Porco Lounge is an American bar I tell everyone to go visit. Those guys do it all right: décor, drinks, and friendly bartenders. It’s one of my favorite bars in the US. And it’s only two hours from Pittsburgh.
—Sean Enright, owner, Spork (Pittsburgh, PA)
I know. It seems odd to associate a Daiquiri with Ohio. Blame David Embury. He first published this cocktail in his everyone-must-read The Fine Art of Mixing Drinks in 1948. David acquired this original recipe from Herb Smith, one of the best bartenders Embury had seen since Prohibition repeal, of the Spanish Room at the Deshler-Wallick Hotel in Columbus. Though the classic Daiquiri originated in late-1890s Cuba and started making the rounds in 1930s Washington, DC, the original recipe (rum, lime, and sugar) was adjusted in this Ohio spinoff, influencing Embury’s legendary scrupulous palate enough to convince him it needed to be documented in his book. If you don’t like the sweeter angles this version provides, add a dash or two of bitters.
1½ ounces white rum (Bacardi, El Dorado 3-Year, and Banks 5 Island rums all work well)
¾ ounce apricot brandy
½ ounce grenadine (I prefer homemade, but Giffard makes a good one)
½ ounce fresh lemon juice
Shake the ingredients with ice until chilled; strain into a chilled coupe glass and serve up.
What does every bucket list bar need? A friendly soul behind it. And what does every American bar need? A friendly soul behind it who tells tall tales
—Dale DeGroff, aka King Cocktail, author of The Craft of the Cocktail and The Essential Cocktail, and arguably the most important bartender in the world
LBM is famous for its cocktail names, such as “Flannel Is the Color of My People,” but most of its names evoke the spirit of the Vikings. Co-owner Eric Ho is a trained aerospace engineer who is still building rockets, only now they’re called cocktails. Blood Eagle has been on LBM’s menu forever, and for good reason: one sip and the spirit will take hold of you—but hopefully not in the true Viking spirit of a Blood Eagle ritual, an uncomfortable method of execution in which one’s ribs, lungs, and intestines are pulled out through a hole cut in the back, forming the shape of wings. Hey, kids, who’s hungry?

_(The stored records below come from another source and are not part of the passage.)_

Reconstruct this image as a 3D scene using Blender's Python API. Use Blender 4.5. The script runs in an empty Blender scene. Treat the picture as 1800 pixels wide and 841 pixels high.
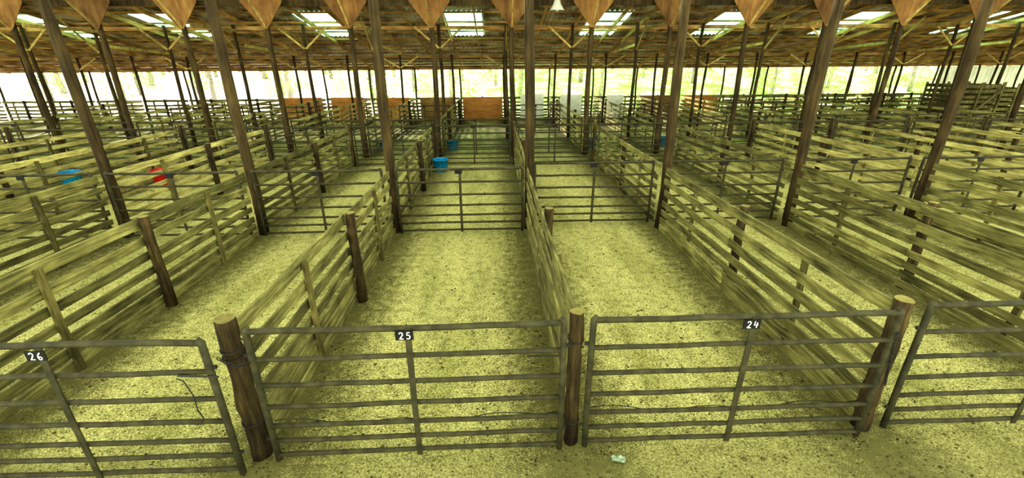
import bpy, math, random
from mathutils import Vector, Matrix, noise
random.seed(7)
R=random.uniform
scene=bpy.context.scene
COL=scene.collection
try:
    scene.view_settings.view_transform='Standard'
    scene.view_settings.look='Medium High Contrast'
except Exception: pass
V=Vector
# ---------------------------------------------------------------- materials
def newmat(name):
    m=bpy.data.materials.new(name); m.use_nodes=True
    nt=m.node_tree; b=nt.nodes['Principled BSDF']; b.inputs['Specular IOR Level'].default_value=.2; return m,nt,b
def N(nt,t,**k):
    n=nt.nodes.new(t)
    for a,v in k.items():
        if a=='inp':
            for i,x in v.items(): n.inputs[i].default_value=x
        else: setattr(n,a,v)
    return n
def ramp(nt,stops):
    r=nt.nodes.new('ShaderNodeValToRGB'); e=r.color_ramp.elements
    while len(e)<len(stops): e.new(0.5)
    for i,(p,c) in enumerate(stops):
        e[i].position=p; e[i].color=(c[0],c[1],c[2],1)
    return r
def wood(name,stops,scale,rough=.85,rand=.35,bump=.4,fine=1.0):
    m,nt,b=newmat(name); L=nt.links.new
    tc=N(nt,'ShaderNodeTexCoord'); oi=N(nt,'ShaderNodeObjectInfo')
    mp=N(nt,'ShaderNodeMapping'); mp.inputs['Scale'].default_value=scale
    add=N(nt,'ShaderNodeVectorMath',operation='ADD')
    mul=N(nt,'ShaderNodeMath',operation='MULTIPLY'); mul.inputs[1].default_value=37
    L(oi.outputs['Random'],mul.inputs[0]); L(tc.outputs['Object'],add.inputs[0]); L(mul.outputs[0],add.inputs[1])
    L(add.outputs[0],mp.inputs['Vector'])
    n1=N(nt,'ShaderNodeTexNoise',inp={'Scale':1.0,'Detail':6,'Roughness':.65}); L(mp.outputs[0],n1.inputs['Vector'])
    n2=N(nt,'ShaderNodeTexNoise',inp={'Scale':1.6,'Detail':3}); L(add.outputs[0],n2.inputs['Vector'])
    mix=N(nt,'ShaderNodeMath',operation='MULTIPLY_ADD'); mix.inputs[1].default_value=.6
    m2=N(nt,'ShaderNodeMath',operation='MULTIPLY'); m2.inputs[1].default_value=.4
    L(n2.outputs['Fac'],m2.inputs[0]); L(n1.outputs['Fac'],mix.inputs[0]); L(m2.outputs[0],mix.inputs[2])
    r=ramp(nt,stops); L(mix.outputs[0],r.inputs[0])
    hs=N(nt,'ShaderNodeHueSaturation')
    mr=N(nt,'ShaderNodeMapRange'); mr.inputs['To Min'].default_value=1-rand; mr.inputs['To Max'].default_value=1+rand
    L(oi.outputs['Random'],mr.inputs['Value']); L(mr.outputs[0],hs.inputs['Value']); L(r.outputs[0],hs.inputs['Color'])
    L(hs.outputs[0],b.inputs['Base Color']); b.inputs['Roughness'].default_value=rough
    bp=N(nt,'ShaderNodeBump',inp={'Strength':bump,'Distance':.02}); L(n1.outputs['Fac'],bp.inputs['Height']); L(bp.outputs[0],b.inputs['Normal'])
    return m
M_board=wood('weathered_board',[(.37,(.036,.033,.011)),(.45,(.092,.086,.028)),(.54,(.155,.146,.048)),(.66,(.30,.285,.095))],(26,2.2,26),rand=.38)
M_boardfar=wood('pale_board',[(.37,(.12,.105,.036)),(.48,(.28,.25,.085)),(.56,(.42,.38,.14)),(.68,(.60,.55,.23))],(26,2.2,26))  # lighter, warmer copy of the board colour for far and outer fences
M_batten=wood('batten_wood',[(.38,(.035,.030,.009)),(.5,(.09,.078,.025)),(.64,(.20,.175,.058))],(14,14,1.2))
M_log=wood('log_wood',[(.38,(.011,.008,.003)),(.48,(.030,.020,.007)),(.58,(.060,.042,.014)),(.7,(.16,.115,.038))],(22,22,2.2),bump=1.0,rand=.15)
M_post=wood('dark_post_wood',[(.38,(.014,.009,.003)),(.5,(.036,.024,.008)),(.66,(.080,.055,.018))],(14,14,1.2),bump=.6,rand=.15)
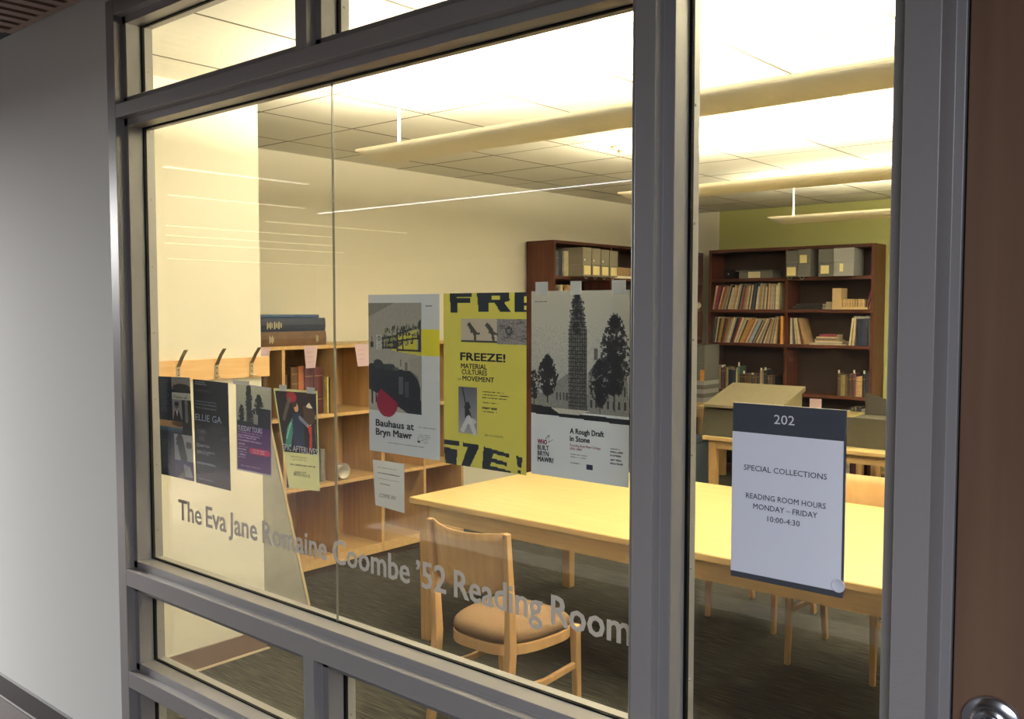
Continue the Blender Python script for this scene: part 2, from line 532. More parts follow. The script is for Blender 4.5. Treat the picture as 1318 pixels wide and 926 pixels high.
# ------------------------------------------------------------------ door
door = empty('door_1', (-.433, 1.634, 0), kind='structure')
box('door_leaf', (-.001, 0, 0), (.93, .045, 2.34), DOORW, door, bevel=.002)
box('door_gap_strip', (-.005, .0465, 0), (.03, .066, 2.352), FRAME, door)  # added strip that keeps room light from leaking past the leaf
mb = MB()
mb.prism([(-.022, -.076), (-.0, -.076), (0, .0), (-.022, .0)], 'z', 2.345, 2.40)
MB().box((-.03, -.076, 2.352), (1.05, .06, 2.40)).obj('frame_head', FRAME, door)
MB().box((-.03, -.076, 2.70), (1.05, .06, 2.754)).obj('frame_head', FRAME, door)
MB().box((-.0, .02, 2.40), (1.0, .026, 2.70)).obj('glass_pane', GLASS, door)
MB().box((.935, -.076, -.01), (1.05, .06, 2.754)).obj('frame_jamb', FRAME, door, bevel=.0015)
hx, hz = .061, 1.021
h = MB().lathe([(.047, 0), (.047, -.004), (.044, -.008), (.030, -.0115), (.022, -.013), (.0215, -.014)], (hx, 0, hz), 'y', 48).obj(
    'door_handle', CHROME, door, smooth=True)
tag(h, label='round chrome rose of the door lever')
MB().lathe([(.0215, -.013), (.0215, -.021), (.0185, -.022), (.0185, -.015), (.013, -.015)], (hx, 0, hz), 'y', 40).obj('handle_collar', CHROME, h, smooth=True)
MB().cyl((hx, -.014, hz), (hx, -.055, hz), .0125, n=24).sweep(
    [(hx - .012, -.052, hz), (hx + .03, -.056, hz), (hx + .075, -.054, hz), (hx + .12, -.050, hz)], .013, [.022, .020, .018, .016]).obj(
    'lever', CHROME, h, bevel=.003)

# ================================================================== LIGHT FITTINGS
def pendant(y, x0, x1, label, power):
    t = empty('pendant_light', (0, 0, 0), 0, label, 'ceiling light', 'linear pendant lights of the reading room')
    W = .245; zc = 2.424; n = 14
    prof = []
    for i in range(n + 1):
        q = PI * i / n; prof.append((y + W / 2 - W / 2 * math.cos(q), zc - .045 * math.sin(q)))
    inner = [(a * .985 + (y + W / 2) * .015, b + .004) for a, b in prof][::-1]
    vs = []; fs = []
    mb = MB()
    m = len(prof)
    sec = [(x0, .15), (x0 + .02, .55), (x0 + .045, .82), (x0 + .08, 1.0), (x1 - .08, 1.0), (x1 - .045, .82), (x1 - .02, .55), (x1, .15)]
    for xx, k in sec:
        for a, b in prof: vs.append((xx, a, zc - (zc - b) * k))
    for s_ in range(len(sec) - 1):
        for i in range(m - 1):
            fs.append((s_ * m + i, (s_ + 1) * m + i, (s_ + 1) * m + i + 1, s_ * m + i + 1))
    mb.add(vs, fs)
    sh = mb.obj('trough', PENDM, t, smooth=True, recalc=False)
    md = sh.modifiers.new('s', 'SOLIDIFY'); md.thickness = .003
    rim = MB()
    for yy in (y, y + W): rim.box((x0, yy - .003, zc - .003), (x1, yy + .003, zc + .006))
    for xx in (x0, x1): rim.box((xx - .003, y, zc - .003), (xx + .003, y + W, zc + .006))
    rim.obj('rim', mat('pendant_rim', (.8, .74, .58), .4), t)
    for yy in (y + .08, y + W - .08):
        MB().cyl((x0 + .12, yy, zc - .012), (x1 - .12, yy, zc - .012), .008, n=8).obj('lamp_tube', LEDC, t)
    xx = x0 + .16
    for xx in (x0 + .16, (x0 + x1) / 2, x1 - .16):
        MB().cyl((xx, y + W / 2, zc - .02), (xx, y + W / 2, CZ), .006, n=10).obj('suspension_rod', mat('white_rod', (.8, .78, .7), .5), t)
        MB().lathe([(.028, CZ - .012), (.028, CZ - .002)], (xx, y + W / 2, 0), 'z', 16).obj('ceiling_cup', SENSOR, t)
    L = area('pendant_lamp', ((x0 + x1) / 2, y + W / 2, zc + .002), (R(180), 0, 0), x1 - x0 - .25, W * .8, power, WARM)
    return t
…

1½ ounces roasted beet–infused Beefeater gin (recipe follows)
¾ ounce Averna amaro
½ ounce Campari
2 dashes Angostura bitters
1 dash Peychaud’s bitters
Garnish: orange peel
Combine the ingredients in a mixing glass filled with ice. Stir and strain over fresh ice in a chilled Old Fashioned glass. Express an orange peel over the edge of the glass and place in the drink to garnish.
My favorite American distiller is Tom’s Foolery in the Chagrin Falls suburb of Cleveland. He makes exceptional whiskeys and applejacks that can stand head to head with any of the large producers. It’s also nice to see an evolution on his methods from using an old Hoga still from Portugal, to getting the Michter’s still installed in his barn, to now using a French cognac still on a farm where he will be growing most of his own grains.
—Eric Ho, co-owner and bartender, LBM (Cleveland)
Roasted Beet–Infused Beefeater Gin
Makes about 1 bottle (750 ml)
2 medium whole red beets
One 750 ml bottle Beefeater gin
Preheat the oven to 350°F. Wrap the beets in aluminum foil and roast for 3 hours. Let cool completely. Using a kitchen towel, rub the skin off the beets. Cut the beets into small pieces and put them in a nonreactive container. Add the gin. Set aside at room temperature to infuse for 24 hours. Strain through a fine-mesh sieve and transfer back to the bottle; cover and store at room temperature for up to 6 months.